━━ PROVIDED RECORDS ━━

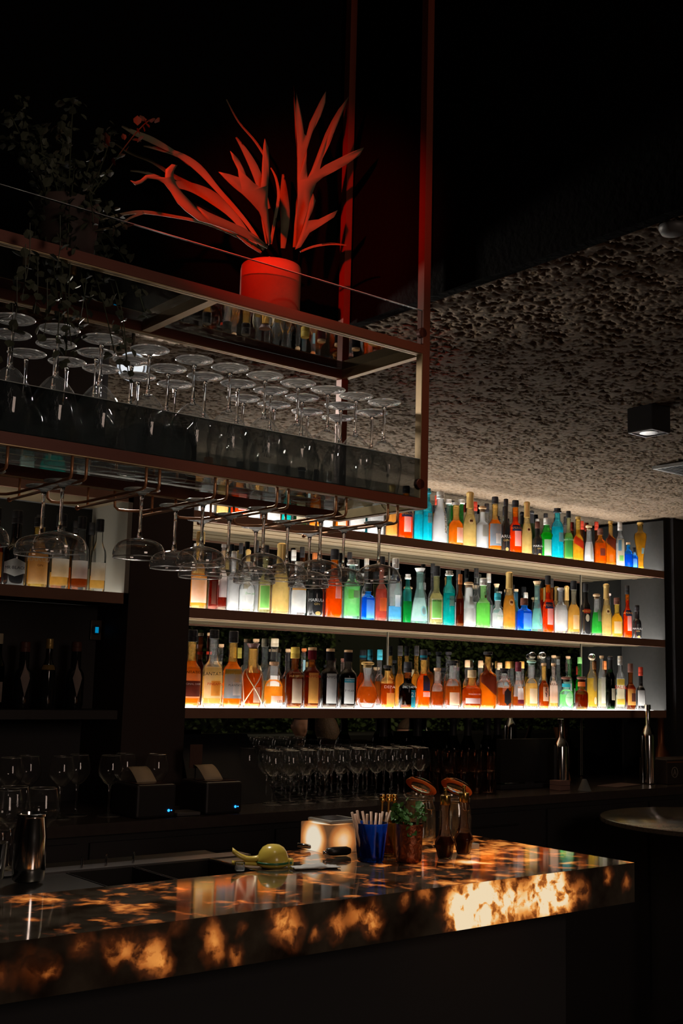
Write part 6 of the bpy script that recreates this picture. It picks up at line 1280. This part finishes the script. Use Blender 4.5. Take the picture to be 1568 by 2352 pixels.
    m2 = skin('jacket', V2, E2, R2, pm('cloth_%s' % label[:10], cloth_c, .85, noise=(18, .3)), t); o = bpy.data.objects.new('jacket', m2); COL.objects.link(o); o.parent = t
    for pl in m2.polygons: pl.use_smooth = True
    V3 = [hip]; E3 = []; R3 = [(.15, .12)]
    for s in (-1, 1): l0 = len(V3); V3 += [(s*.10, .05, .47), (s*.12, .42, .47), (s*.12, .44, .12)]; R3 += [.10, .078, .06]; E3 += [(0, l0), (l0, l0+1), (l0+1, l0+2)]
    m3 = skin('trousers', V3, E3, R3, pm('dark_trousers', (.02, .02, .025), .9), t); o = bpy.data.objects.new('trousers', m3); COL.objects.link(o); o.parent = t
    # hair
    bm = bmesh.new(); res = bmesh.ops.create_uvsphere(bm, u_segments=40, v_segments=28, radius=1.0); rr = random.Random(len(label))
    dele = []
    for v in bm.verts:
        x, y, z = v.co
        if z < (.42 if y > .25 else (-.30 if y < -.1 else .10)): dele.append(v); continue
        k = 1+.05*mnoise.noise(Vector((x*9, y*9, z*5))); a = Vector((x*.082*k, y*.101*k-.002, z*.126*k)); v.co = hc+Rt @ a
    bmesh.ops.delete(bm, geom=dele, context='VERTS'); mh = bpy.data.meshes.new('hair'); bm.to_mesh(mh); bm.free(); mh.materials.append(pm('hair_%s' % label[:12], hair_c, .7, bump=(140, .9)))
    for pl in mh.polygons: pl.use_smooth = True
    o = bpy.data.objects.new('hair', mh); COL.objects.link(o); o.parent = t; sd = o.modifiers.new('t', 'SOLIDIFY'); sd.thickness = .008
    return t
def chair(loc, rz, lbl):
    t = thing('bar_chair', lbl, 'chair', loc, rz); mt_ = pm('dark_chair_fabric', (.035, .03, .03), .8)
    bevel(G().box(-.22, -.2, .40, .22, .24, .44).build('seat', mt_, t), .012); bevel(G().box(-.21, -.24, .46, .21, -.205, .70).build('backrest', mt_, t), .012)
    for sx_ in (-.19, .19):
        for sy2 in (-.17, .2): G().tube([(sx_, sy2, .40), (sx_*1.1, sy2*1.1, 0)], .012, 8).build('leg', M_black, t, True)
def virt(px, py, dep): d = ray(px, py)*dep; return Vector((d[0], 2*YM-d[1], d[2]+H))
pa = virt(757, 1690, 7.0); pb = virt(955, 1692, 7.9); pc = virt(690, 1668, 8.2)
pA = (pa.x, pa.y, pa.z-1.165); 
person('person with short fair hair and dark jacket, back to the mirror', (pa.x, pa.y, pa.z-1.155), math.radians(190), (.085, .05, .028), (.03, .045, .075), armR=[(.20, 0, .93), (.36, .10, .74), (.40, .30, .80)])
person('person with tousled fair hair holding a hand to the mouth', (pb.x, pb.y, pb.z-1.155), math.radians(100), (.11, .07, .035), (.02, .02, .022), armL=[(-.20, 0, .93), (-.20, .24, .74), (-.06, .20, .98)])
person('person seated farther back facing the bar, chin resting on a hand', (pc.x, pc.y, pc.z-1.155), math.radians(25), (.10, .06, .04), (.03, .025, .025), armL=[(-.20, 0, .93), (-.20, .24, .74), (-.05, .20, .96)])
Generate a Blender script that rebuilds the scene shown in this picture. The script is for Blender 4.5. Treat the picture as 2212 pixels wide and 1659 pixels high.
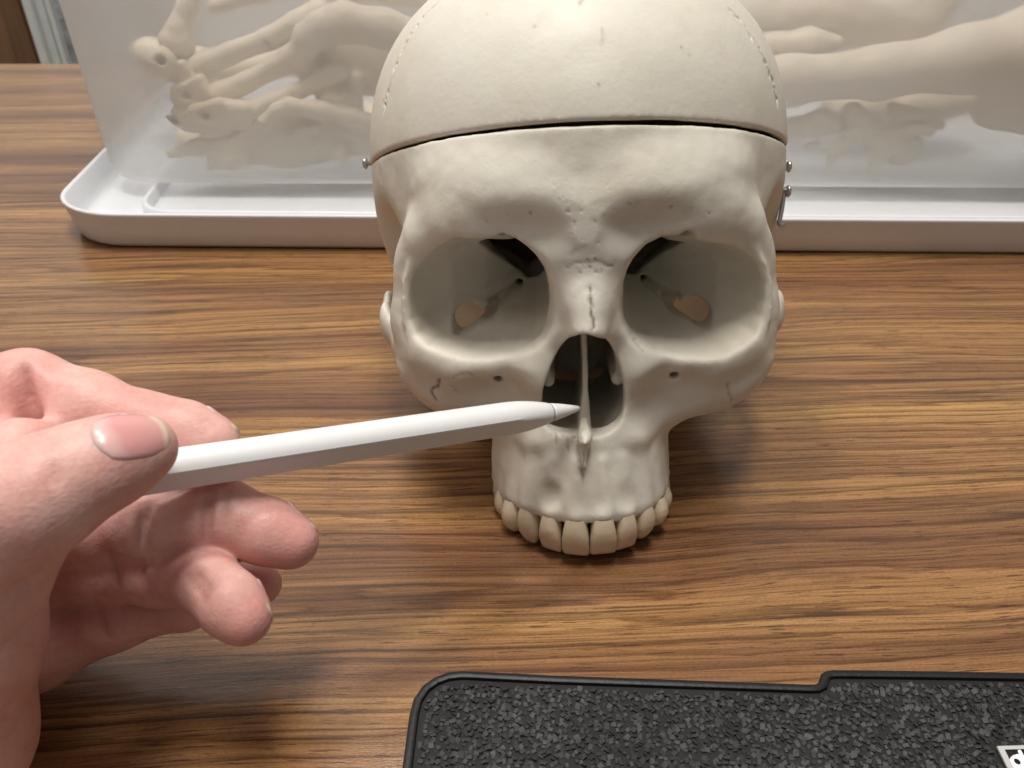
import bpy, bmesh, math, random
import numpy as np
from mathutils import Vector, Matrix

sc = bpy.context.scene
for o in list(bpy.data.objects):
    bpy.data.objects.remove(o)
random.seed(7)
rng = np.random.default_rng(7)
QUAL = 1.0            # grid refinement of the carved meshes

# ------------------------------------------------------------------ camera
PITCH = math.radians(33.0)
CAM_H = 167.0         # mm above the table
FPX = 1662.0          # focal length in pixels of a 2212 px wide picture
cd = bpy.data.cameras.new('camera')
cam = bpy.data.objects.new('camera', cd)
sc.collection.objects.link(cam)
sc.camera = cam
cam.location = (0, 0, CAM_H * 1e-3)
cam.rotation_euler = (math.pi / 2 - PITCH, 0, 0)
cd.sensor_fit = 'HORIZONTAL'
cd.sensor_width = 36.0
cd.lens = 36.0 * FPX / 2212.0
cd.clip_start = 0.01
cd.clip_end = 50
cd.dof.use_dof = True
cd.dof.focus_distance = 0.212
cd.dof.aperture_fstop = 28.0

# ------------------------------------------------------------------ light
world = bpy.data.worlds.new('World')
sc.world = world
world.use_nodes = True
bg = world.node_tree.nodes['Background']
bg.inputs[0].default_value = (1.0, 0.955, 0.89, 1)
bg.inputs[1].default_value = 0.18


def area_light(name, loc, target, sx, sy, watts, col):
    ld = bpy.data.lights.new(name, 'AREA')
    ld.shape = 'RECTANGLE'
    ld.size = sx
    ld.size_y = sy
    ld.energy = watts
    ld.color = col
    o = bpy.data.objects.new(name, ld)
    sc.collection.objects.link(o)
    o.location = loc
    o.rotation_euler = (Vector(target) - Vector(loc)).to_track_quat('-Z', 'Y').to_euler()
    return o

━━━

From the records above, how many lines include the word "wide"? Only the number is wanted.

2